| Supplied information |
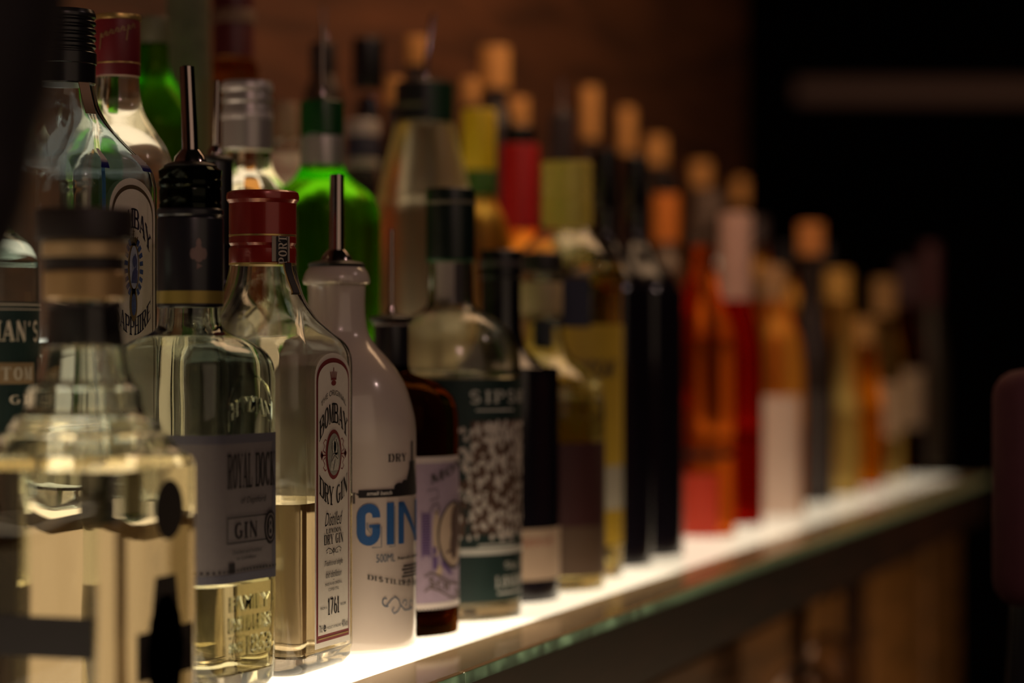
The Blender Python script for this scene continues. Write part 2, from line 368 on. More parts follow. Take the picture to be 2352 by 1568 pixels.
st2 = thing('stepped_shelf', 'middle step of the back bar, lit from inside, behind the front row of bottles', 'bar shelf', (0, 0, 0), 0, 'steps of the back bar')
st3 = thing('stepped_shelf', 'top step of the back bar, lit from inside, nearest the brown wall', 'bar shelf', (0, 0, 0), 0, 'steps of the back bar')
segs = [(BEG, 1.05, 1.7), (1.05, 1.66, 3.6), (1.66, 2.05, 2.4), (2.05, 2.55, 1.7), (2.55, 3.1, 1.2), (3.1, END-.01, .9)]
WARM = (1.0, .80, .57)
for i, (a, b, e) in enumerate(segs):
    MB().box(a, b-.002, LIT, T2-.001, -.04, -.0004).build('light_panel', glow('lit_opal_panel_%d' % i, WARM, e), bb, smooth=False)
    g2 = glow('lit_opal_step_%d' % i, (1.0, .69, .40), e*.16)
    MB().box(a, b-.002, T2, T2+.004, -.0004, .095).build('lit_riser', g2, st2, smooth=False)
    MB().box(a, b-.002, T3, T3+.004, .1, .195).build('lit_riser', g2, st3, smooth=False)
    g3 = glow('lit_opal_tread_%d' % i, (1.0, .80, .57), e*.42)
    MB().box(a, b-.002, T2+.0045, T3-.001, .080, .0985).build('lit_tread', g3, st2, smooth=False)
    MB().box(a, b-.002, T3+.0045, .975, .18, .1985).build('lit_tread', g3, st3, smooth=False)
fr2, fr3 = MB(), MB()  # dark bars added over the lit risers so bottles in front refract stripes
k = 0
while BEG + k*.118 < END - .03:
    x = BEG + k*.118; k += 1
    fr2.box(x, x+.026, T2-.0008, T2-.0001, .0, .0984); fr3.box(x+.04, x+.066, T3-.0008, T3-.0001, .1, .1984)
fr2.box(BEG, END, T2-.0010, T2-.0001, .090, .0985); fr3.box(BEG, END, T3-.0010, T3-.0001, .190, .1985)
fm = mat('brown_stripe_bars', (.11, .065, .03, 1), .5); fr2.build('riser_stripe_bars', fm, st2, smooth=False); fr3.build('riser_stripe_bars', fm, st3, smooth=False)
MB().box(BEG, END, T2+.0045, T3-.001, -.0625, .079).build('carcass', darkw, st2, smooth=False)
MB().box(BEG, END, T3+.0045, .975, -.0625, .179).build('carcass', darkw, st3, smooth=False)
MB().add([(BEG, EDGE+.001, -.0001), (END, EDGE+.001, -.0001), (END, .691, -.0001), (BEG, .691, -.0001)], [(0, 1, 2, 3)]).build('glass_top', sheet_glass('shelf_sheet_glass', (.97, .99, .97), .5, .06), bb, smooth=False)
# ground green edge of the sheet, with the joint between two sheets
edge = translucent('ground_glass_edge', (.50, .64, .52), srgb(160, 182, 158), .5, .3)
J = spot(1064, EDGE)[0]
bev = mat('sandy_bevel', srgb(200, 172, 122), .5)
for a, b in ((BEG, J-.0012), (J+.0012, END)):
    MB().box(a, b, EDGE-.0015, EDGE, -.0078, -.0004).build('glass_edge', edge, bb, smooth=False)
    MB().box(a, b, EDGE-.0008, EDGE+.0035, -.0003, .0001).build('edge_bevel', bev, bb, smooth=False)

# ================================================================== bottle parts
def pourer(parent, z, x=0, y=0, h=.05, r=.0045, collar=.016, lean=(.0, .0), col=.0):
    p = bpy.data.objects.new('pourer', None); C.objects.link(p); p.parent = parent; p.location = (x, y, z)
    vs = []
    lathe([(collar*.8, -.004), (collar, -.001), (collar*1.02, .0008), (collar*.9, .002), (collar*.55, .0032), (r*1.5, .004)], 'collar', RUBBER, p)
    base = [(r*2.1, .003), (r*1.9, .006), (r*1.2, .010)]
    lathe(base, 'spout_foot', STEEL, p)
    n = 8; pts = [(lean[0]*(i/n)**1.2, lean[1]*(i/n)**1.2, .006 + h*i/n) for i in range(n+1)]
    mb = MB(); mb.tube(pts, r*1.05, 16, r*.92); mb.build('spout', STEEL, p)
    mb = MB(); mb.tube([(lean[0]+.0001, lean[1], h+.0055), (lean[0]+.0001, lean[1], h+.0065)], r*.6, 12); mb.build('spout_opening', BLACK, p)
    return p
def screwcap(parent, r, z0, z1, m, rings=4, name='cap', lip=0):
    P = [(r*.97, z0), (r, z0+.001)]; zb = z0 + (z1-z0)*.45
    P += [(r, zb)]
    for i in range(rings):
        a = zb + (z1-.002-zb)*i/rings; d = (z1-.002-zb)/rings
        P += [(r*.95, a+d*.15), (r*.95, a+d*.3), (r*1.01, a+d*.5), (r*1.01, a+d*.85)]
    P += [(r, z1-.002), (r*.96, z1)]
    return lathe(P, name, m, parent, 25)
def phicam(o): x, y = o.location[0], o.location[1]; return math.atan2(-x, y)  # angle from the front (-Y) towards +X
def body_round(parent, prof, m, name='body', n=5):
    vs, fs = loft(crom([(z, r, 1.0) for r, z in prof], n)); return link(name, mesh(vs, fs), m, parent, 45)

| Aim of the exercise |
In the listing, find every line containing the word "parts" and list it.

| Output of the task |
The Blender Python script for this scene continues. Write part 2, from line 368 on. More parts follow. Take the picture to be 2352 by 1568 pixels.
# ================================================================== bottle parts